January 3rd 2019 – Ephesians 4:4-7

"There is one body and one Spirit—just as you were called to the one hope that belongs to your call— one Lord, one faith, one baptism, one God and Father of all, who is over all and through all and in all.But grace was given to each one of us according to the measure of Christ's gift."

Ephesians 4:4-7

We note, then, that Paul moves from doctrine to the practical outworking of that doctrine in the demonstration of the unity that God has created. That is to say, the unity of the Spirit as created by God Himself, is to be preserved by the exercise of the virtues mentioned in 2 - lowliness and meekness, long-suffering and forbearing one another in love. This indicates the real direction in which desires and hopes of Christian unity should go. It is a question of realising our position in Christ, and entering into the fullness of our inheritance in Him. It is in this context that unity is possible as an experience.

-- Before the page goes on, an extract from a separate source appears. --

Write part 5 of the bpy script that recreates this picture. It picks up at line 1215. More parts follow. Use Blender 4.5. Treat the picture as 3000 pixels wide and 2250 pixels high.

The recovery, therefore, of unity which has been so tragically lost, lies in the recovery of the true values of the Faith and of the vocation wherewith we are called. We are bound to concede that this approach of Paul's is very different from what the Ecumenical Movement has seemed to stress in its programme for the unity of the Church today. For it seems to reverse the Pauline order, emphasising outward, organisational unity, which they think will bring about the inward spiritual unity for which so many long. It is no part of the exposition of Paul's words here to go into a long excursus about the Ecumenical Movement and the flaws in its fundamental arguments. Statements have been made in past years about this, in the Congregational Record Letters from April-June 1966 and March 1967. Arguments are made fully in these documents for any to see if they can lay hands on back copies.